Speed control of an electromechanical integrated harmonic piezodrive system

In Japan, a travelling-wave ultrasonic motor was developed (Sashida, 1984). After it, a ring-shaped travelling-wave ultrasonic motor was proposed in which the teeth were manufactured on the vibrator. It enlarged the vibrating amplitudes of the vibrator and the motor efficiency was increased (Akira, 1987). Using the finite element method, an optimal design methodology for the ultrasonic piezoelectric motors was presented (Rho. 2007). Using analytic method combined with numerical method, an analysis and design method for the ultrasonic motors was proposed (Rho, 2008). The material characteristics of ultrasonic motors were investigated as well (Rho, 2008 and Liu, 2011). However, the sliding friction between the stator and the rotor limits the output torque and the operating life of the motors. Hence, a non-contact ultrasonic motor was proposed in which the fluid between the stator and the rotor is used to transmit torque (Yamayoshi, 1992). A small sized non-contact ultrasonic motor was proposed in which the radiation pressure of the sound wave is used to transmit torque (Hirose, 1993).

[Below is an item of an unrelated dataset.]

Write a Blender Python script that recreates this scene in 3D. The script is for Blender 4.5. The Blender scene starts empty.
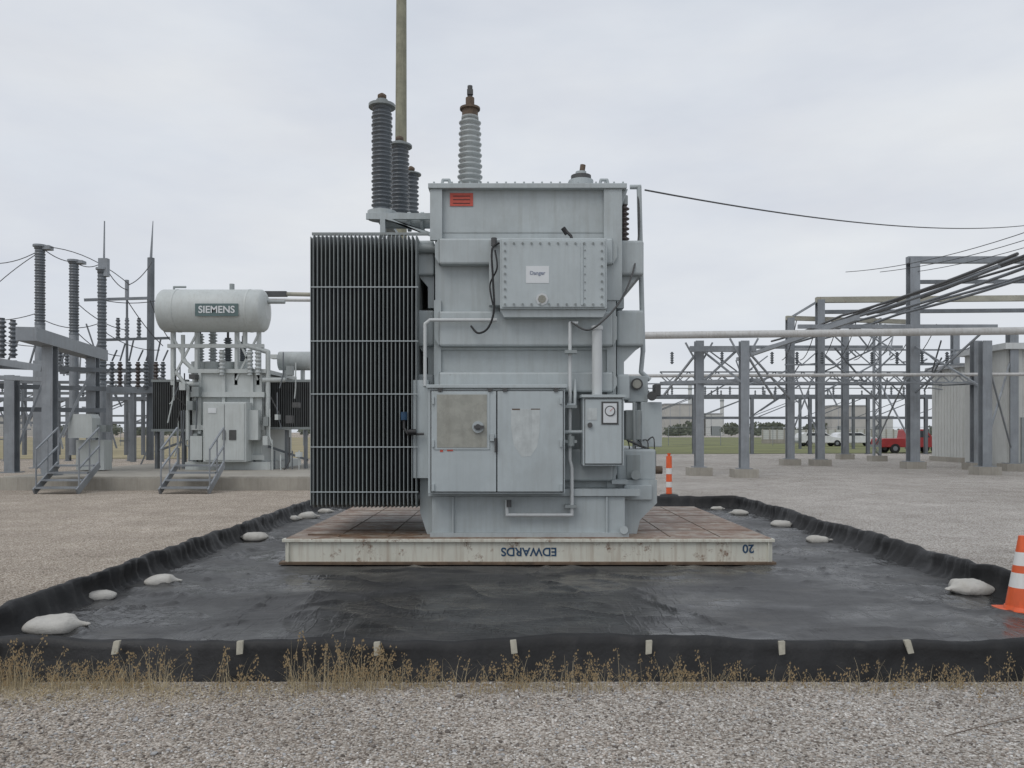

Based on it, a number of the non-contact ultrasonic motors were proposed and investigated (Isobe, 2005, 2007 and Stepanenko, 2012). Besides it, a rolling-contacting ultrasonic motor was proposed in which the rollers are located between the grooves of stator, and the rollers drive the rotor to rotate (Hojiat, 2010). The non-contact and the rolling-contacting ultrasonic motors have high operating life and efficiency. However, their output torque is small and only proper for the application of the high speed and small load. Therefore, the Authors proposed an electromechanical integrated harmonic piezodrive system in which the piezodrive principle is combined with the harmonic drive and the movable tooth drive principles, and a reduction ratio is realized (Xu, 2014). Compared with other piezoelectric motors, the system has three main advantages: rolling contact, transmitting load by meshing, and reduction speed. It makes the drive system have high operating efficiency and large output torque. For the novel drive system, the bifurcation and the chaotic vibration were investigated (Li, 2016).